実感したパニック - 編集委員 北岡 和之

 自分がかなり過敏になっているな、と感じた。もちろん、東日本大震災や福島原発事故に関する情報に接し続けていることで起きている反応だと思うが、影響は小さくない。

 14日朝、近鉄奈良線・大阪上本町駅の線路上で煙が出ていたという。駅職員が消火器で消し止め、いわば小さな事故だった。

 ところが、である。この日たまたま近鉄奈良駅の構内にいた当方は“小さなパニック”を体験した。午後0時半ごろ、本社に戻るためにホームに向かったのだが、地下1階の奈良駅を出る電車の時刻などを表示する案内板にデジタルの文字がない。駅員に聞くと、いつ、どの方面の電車が出るのか分からないという。「放送でお知らせしますから」というので待っていたが、何も放送しない。
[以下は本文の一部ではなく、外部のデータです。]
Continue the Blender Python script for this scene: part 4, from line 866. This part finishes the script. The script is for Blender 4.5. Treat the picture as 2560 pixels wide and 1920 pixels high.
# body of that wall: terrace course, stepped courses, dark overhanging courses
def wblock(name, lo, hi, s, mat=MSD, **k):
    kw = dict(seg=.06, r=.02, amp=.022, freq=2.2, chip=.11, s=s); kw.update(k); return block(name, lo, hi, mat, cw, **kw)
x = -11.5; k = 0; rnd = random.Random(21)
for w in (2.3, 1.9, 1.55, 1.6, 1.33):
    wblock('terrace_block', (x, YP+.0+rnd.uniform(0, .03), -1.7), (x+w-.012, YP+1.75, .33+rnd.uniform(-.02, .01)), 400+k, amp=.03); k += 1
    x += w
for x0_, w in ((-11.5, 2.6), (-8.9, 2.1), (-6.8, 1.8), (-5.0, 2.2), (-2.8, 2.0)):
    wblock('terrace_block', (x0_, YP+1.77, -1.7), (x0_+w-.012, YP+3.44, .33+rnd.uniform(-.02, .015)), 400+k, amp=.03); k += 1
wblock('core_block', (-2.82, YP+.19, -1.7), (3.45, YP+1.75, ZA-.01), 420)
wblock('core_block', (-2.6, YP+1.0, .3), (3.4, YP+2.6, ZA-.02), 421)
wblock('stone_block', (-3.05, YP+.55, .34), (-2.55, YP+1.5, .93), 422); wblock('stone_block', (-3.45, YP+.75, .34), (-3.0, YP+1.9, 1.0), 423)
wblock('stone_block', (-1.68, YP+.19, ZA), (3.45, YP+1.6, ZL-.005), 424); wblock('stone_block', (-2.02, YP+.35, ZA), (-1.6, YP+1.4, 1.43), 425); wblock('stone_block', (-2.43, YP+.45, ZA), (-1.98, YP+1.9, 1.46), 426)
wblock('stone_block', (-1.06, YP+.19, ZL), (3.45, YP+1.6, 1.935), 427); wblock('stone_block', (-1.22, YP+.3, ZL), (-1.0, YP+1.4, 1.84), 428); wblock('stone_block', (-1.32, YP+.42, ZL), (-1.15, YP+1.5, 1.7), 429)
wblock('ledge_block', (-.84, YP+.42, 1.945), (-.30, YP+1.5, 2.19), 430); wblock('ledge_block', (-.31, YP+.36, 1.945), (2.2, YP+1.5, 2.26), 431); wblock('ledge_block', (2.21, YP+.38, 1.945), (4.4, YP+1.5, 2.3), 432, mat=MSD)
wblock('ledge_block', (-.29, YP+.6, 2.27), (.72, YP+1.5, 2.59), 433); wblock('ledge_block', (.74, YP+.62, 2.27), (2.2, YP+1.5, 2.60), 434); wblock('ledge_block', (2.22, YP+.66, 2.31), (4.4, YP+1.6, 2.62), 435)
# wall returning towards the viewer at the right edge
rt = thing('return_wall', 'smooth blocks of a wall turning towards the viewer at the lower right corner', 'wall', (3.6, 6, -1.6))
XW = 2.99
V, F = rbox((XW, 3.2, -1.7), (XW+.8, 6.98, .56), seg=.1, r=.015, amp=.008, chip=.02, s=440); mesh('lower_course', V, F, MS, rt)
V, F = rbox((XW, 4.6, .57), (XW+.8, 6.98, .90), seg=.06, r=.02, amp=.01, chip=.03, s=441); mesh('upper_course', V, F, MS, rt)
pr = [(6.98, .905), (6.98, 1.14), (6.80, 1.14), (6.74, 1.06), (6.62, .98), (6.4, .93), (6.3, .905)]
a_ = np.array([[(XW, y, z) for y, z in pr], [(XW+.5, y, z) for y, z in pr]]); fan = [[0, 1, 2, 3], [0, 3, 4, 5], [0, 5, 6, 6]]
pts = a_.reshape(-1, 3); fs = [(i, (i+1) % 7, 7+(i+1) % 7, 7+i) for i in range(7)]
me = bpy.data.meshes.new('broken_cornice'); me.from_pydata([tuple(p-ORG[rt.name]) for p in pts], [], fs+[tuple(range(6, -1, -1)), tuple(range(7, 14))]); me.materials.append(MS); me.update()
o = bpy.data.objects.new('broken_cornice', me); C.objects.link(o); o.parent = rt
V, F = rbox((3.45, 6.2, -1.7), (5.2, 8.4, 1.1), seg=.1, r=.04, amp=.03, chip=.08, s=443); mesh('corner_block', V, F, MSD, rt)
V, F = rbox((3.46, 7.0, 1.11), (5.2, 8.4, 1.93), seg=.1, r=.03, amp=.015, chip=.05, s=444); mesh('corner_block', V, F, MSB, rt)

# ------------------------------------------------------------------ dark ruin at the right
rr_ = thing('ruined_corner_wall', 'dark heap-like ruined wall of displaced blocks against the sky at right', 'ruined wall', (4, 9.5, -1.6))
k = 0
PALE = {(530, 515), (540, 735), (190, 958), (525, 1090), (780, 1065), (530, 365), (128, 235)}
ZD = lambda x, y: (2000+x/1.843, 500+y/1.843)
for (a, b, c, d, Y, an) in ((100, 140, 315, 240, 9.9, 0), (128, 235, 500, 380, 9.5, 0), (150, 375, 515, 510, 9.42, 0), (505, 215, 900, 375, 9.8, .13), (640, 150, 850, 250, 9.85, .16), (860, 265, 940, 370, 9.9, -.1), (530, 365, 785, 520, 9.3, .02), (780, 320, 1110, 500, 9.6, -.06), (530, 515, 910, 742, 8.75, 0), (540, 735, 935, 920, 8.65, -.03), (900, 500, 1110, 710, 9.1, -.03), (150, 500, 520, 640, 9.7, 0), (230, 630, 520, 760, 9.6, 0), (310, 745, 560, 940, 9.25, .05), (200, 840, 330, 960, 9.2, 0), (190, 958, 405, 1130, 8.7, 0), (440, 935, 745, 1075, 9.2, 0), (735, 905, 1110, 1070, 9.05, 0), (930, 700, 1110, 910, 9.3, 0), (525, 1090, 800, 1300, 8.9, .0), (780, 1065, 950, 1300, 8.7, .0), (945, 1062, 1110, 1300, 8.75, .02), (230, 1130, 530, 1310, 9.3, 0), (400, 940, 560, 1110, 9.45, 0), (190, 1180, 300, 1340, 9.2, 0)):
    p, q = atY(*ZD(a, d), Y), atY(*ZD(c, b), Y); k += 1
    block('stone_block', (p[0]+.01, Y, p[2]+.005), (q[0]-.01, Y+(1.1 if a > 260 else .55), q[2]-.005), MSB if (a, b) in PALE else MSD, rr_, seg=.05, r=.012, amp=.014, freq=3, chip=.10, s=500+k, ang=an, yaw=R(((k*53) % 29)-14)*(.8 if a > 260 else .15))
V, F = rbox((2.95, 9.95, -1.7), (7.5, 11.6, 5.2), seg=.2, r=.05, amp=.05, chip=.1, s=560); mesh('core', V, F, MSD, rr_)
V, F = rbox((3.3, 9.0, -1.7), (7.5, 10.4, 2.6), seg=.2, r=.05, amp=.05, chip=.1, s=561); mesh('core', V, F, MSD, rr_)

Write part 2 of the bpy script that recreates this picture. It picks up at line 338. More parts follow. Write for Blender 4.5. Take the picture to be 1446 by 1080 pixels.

 もう1階下へ下りて、見かけた電車に乗り込んで少ししたら、別のホームの電車が先に出るらしいとの情報。「間もなく発車します」との放送があって、走って電車に向かった。だが、このホームの案内表示とは時間も違っていた。あらためて駅員に聞くと「申し訳ありません。私にもよく分からない」という返事で、ぶぜんとするしかなかった。

 とりたてて近鉄に苦情を言いたいわけではない。ただ、日常というものが小さな事故からでも損傷を受けることの実体験として書きとめておくべきだと考えた。電車の運行という、精密にシステム化されているはずだと思っていることが、容易に亀裂が入るものだと分かった。毎日、ほぼ時刻通りにやって来ては乗せて行ってくれる電車を利用している者にとって、時刻通りに動かないとか、いつ動くか分からない、というのは相当大きな出来事と言っていいと思う。

 冒頭でも書いたように、東日本大震災と福島原発事故で、当方の神経が過敏になっているのだろう。それでも、ささいに見えるかもしれない出来事から日常が破損することを、よくよく心にとめておきたい。近鉄に対しては、事故でダイヤが乱れることは当然としても、乗りたい電車がいつごろ動くのかを、駅でもう少し的確に案内できるようになってほしいと願う。福島原発事故と比べるのはどうかと思うが、今回当方が体験したことは、本質的には同じではないか。

 福島原発事故に少し触れれば、放射能汚染や電力面などで原子力について誰もがあらためて考えることになった。そこで思うのは、昭和20年にわが国の広島、長崎両市に落とされた原子爆弾のことだ。あの被爆について、わが国民は世界に訴え続けねばならない。そして「原発の怖さ」を声高に言うなら、まずは原爆保有国が原爆の全廃へと進むべきだと呼び掛け続けねばならない。

 統一地方選挙の前半戦(知事選、県議選)が終わり、今月24日には市長・市議選、町村長・町村議選の投開票で幕を閉じる。それぞれの選挙当選者が、どんな羅針盤を持っているかは、これから明らかになる。